* **What you have to do**:
Return the lines exactly as they stand, from the first of the material through the line containing "bpy.data.objects.remove(o)".

---+---

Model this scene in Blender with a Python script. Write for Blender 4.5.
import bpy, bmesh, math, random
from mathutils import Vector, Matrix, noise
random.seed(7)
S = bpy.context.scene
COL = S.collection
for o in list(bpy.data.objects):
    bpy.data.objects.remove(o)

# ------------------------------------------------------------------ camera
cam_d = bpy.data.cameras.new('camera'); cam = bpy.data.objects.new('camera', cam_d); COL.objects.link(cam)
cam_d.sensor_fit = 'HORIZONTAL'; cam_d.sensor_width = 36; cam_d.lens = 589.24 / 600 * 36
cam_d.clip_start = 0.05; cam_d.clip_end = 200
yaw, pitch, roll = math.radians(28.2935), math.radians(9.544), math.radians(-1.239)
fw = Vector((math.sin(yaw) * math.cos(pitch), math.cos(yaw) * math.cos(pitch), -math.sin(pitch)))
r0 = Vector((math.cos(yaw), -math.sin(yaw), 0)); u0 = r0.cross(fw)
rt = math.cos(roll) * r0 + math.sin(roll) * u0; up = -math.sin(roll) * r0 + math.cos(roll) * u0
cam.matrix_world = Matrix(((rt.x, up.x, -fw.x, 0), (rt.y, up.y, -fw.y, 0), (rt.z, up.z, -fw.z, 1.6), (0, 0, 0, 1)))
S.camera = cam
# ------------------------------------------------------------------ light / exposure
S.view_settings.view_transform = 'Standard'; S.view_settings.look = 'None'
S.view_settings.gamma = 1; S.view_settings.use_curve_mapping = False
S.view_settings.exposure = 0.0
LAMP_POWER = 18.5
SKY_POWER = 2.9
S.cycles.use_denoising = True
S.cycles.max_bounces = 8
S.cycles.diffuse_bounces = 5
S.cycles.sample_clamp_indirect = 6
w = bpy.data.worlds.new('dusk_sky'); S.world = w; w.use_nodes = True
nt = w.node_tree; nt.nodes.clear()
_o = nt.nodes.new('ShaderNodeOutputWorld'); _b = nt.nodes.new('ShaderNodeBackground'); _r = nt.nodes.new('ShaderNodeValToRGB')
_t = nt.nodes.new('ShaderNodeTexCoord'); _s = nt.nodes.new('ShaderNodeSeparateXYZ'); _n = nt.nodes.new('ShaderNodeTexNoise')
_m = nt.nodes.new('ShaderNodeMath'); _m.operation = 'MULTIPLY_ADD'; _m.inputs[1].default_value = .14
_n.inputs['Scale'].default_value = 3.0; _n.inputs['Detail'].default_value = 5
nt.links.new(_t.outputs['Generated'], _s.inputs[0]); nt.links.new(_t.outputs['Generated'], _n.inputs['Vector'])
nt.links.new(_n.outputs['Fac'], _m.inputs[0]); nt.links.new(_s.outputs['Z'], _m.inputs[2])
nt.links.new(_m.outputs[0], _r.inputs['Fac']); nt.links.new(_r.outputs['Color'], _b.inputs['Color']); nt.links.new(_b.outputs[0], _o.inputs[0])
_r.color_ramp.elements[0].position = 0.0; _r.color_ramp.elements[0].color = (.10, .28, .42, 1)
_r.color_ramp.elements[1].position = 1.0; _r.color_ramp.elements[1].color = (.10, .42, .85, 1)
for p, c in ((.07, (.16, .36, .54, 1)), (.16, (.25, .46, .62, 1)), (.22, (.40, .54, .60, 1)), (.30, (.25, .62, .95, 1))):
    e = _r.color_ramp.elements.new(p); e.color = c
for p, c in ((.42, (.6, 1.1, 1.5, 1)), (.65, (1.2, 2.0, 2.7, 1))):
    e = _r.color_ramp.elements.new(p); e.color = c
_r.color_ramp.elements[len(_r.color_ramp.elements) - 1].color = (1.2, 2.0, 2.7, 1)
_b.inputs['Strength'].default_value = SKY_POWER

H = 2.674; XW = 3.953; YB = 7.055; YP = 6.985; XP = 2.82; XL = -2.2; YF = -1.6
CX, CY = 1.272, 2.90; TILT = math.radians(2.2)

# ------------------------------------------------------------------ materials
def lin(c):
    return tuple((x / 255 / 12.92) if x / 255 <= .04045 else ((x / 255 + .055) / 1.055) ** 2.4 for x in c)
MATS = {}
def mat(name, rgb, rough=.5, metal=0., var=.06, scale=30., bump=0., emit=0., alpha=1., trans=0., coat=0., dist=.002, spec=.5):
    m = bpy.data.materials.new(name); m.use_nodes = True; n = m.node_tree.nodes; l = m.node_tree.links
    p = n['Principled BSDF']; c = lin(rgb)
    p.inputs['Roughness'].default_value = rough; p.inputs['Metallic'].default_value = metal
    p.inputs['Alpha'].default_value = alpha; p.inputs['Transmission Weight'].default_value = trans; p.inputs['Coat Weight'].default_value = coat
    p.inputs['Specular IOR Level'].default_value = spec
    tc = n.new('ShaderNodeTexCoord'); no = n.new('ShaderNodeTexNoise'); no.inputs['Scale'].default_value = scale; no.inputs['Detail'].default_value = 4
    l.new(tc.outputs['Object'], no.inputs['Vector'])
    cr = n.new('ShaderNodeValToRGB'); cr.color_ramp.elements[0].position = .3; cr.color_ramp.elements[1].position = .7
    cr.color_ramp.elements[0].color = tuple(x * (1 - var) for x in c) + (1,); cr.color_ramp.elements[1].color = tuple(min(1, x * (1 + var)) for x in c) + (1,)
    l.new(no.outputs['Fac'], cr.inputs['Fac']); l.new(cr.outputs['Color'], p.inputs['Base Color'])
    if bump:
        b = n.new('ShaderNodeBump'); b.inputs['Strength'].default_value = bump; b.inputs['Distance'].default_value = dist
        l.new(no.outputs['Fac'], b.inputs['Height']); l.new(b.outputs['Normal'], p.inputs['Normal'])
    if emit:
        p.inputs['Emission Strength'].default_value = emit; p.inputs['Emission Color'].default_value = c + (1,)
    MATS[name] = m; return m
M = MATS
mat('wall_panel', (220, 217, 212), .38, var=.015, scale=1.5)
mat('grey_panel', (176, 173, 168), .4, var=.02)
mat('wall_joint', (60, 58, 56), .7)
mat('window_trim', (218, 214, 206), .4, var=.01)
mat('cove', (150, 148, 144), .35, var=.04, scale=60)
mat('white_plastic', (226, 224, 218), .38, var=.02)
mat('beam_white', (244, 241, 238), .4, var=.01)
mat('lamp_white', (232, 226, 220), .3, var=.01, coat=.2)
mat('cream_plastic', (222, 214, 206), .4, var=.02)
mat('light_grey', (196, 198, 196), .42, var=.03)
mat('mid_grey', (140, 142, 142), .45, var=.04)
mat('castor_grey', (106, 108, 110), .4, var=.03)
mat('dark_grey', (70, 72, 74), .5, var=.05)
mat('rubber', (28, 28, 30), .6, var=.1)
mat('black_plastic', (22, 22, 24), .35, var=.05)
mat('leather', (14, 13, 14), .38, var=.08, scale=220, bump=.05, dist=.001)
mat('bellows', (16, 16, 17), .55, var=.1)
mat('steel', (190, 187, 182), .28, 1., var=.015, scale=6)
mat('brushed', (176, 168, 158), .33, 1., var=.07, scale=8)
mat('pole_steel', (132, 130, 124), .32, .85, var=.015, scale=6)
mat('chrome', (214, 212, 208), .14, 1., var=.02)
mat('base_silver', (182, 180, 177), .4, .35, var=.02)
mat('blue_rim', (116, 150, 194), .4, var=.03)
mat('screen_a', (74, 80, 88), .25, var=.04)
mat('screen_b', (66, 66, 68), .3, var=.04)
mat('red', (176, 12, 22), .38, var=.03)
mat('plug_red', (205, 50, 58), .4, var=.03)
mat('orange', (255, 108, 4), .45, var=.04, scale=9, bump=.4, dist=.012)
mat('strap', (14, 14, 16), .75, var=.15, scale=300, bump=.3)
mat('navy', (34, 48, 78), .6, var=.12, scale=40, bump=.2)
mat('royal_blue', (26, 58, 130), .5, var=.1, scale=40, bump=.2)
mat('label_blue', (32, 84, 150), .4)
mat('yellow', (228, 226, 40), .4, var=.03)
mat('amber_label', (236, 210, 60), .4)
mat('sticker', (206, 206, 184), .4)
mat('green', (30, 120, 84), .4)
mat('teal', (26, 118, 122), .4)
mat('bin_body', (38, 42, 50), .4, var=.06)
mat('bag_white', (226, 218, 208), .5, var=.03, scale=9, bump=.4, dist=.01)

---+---

* **The answer**:
Model this scene in Blender with a Python script. Write for Blender 4.5.
import bpy, bmesh, math, random
from mathutils import Vector, Matrix, noise
random.seed(7)
S = bpy.context.scene
COL = S.collection
for o in list(bpy.data.objects):
    bpy.data.objects.remove(o)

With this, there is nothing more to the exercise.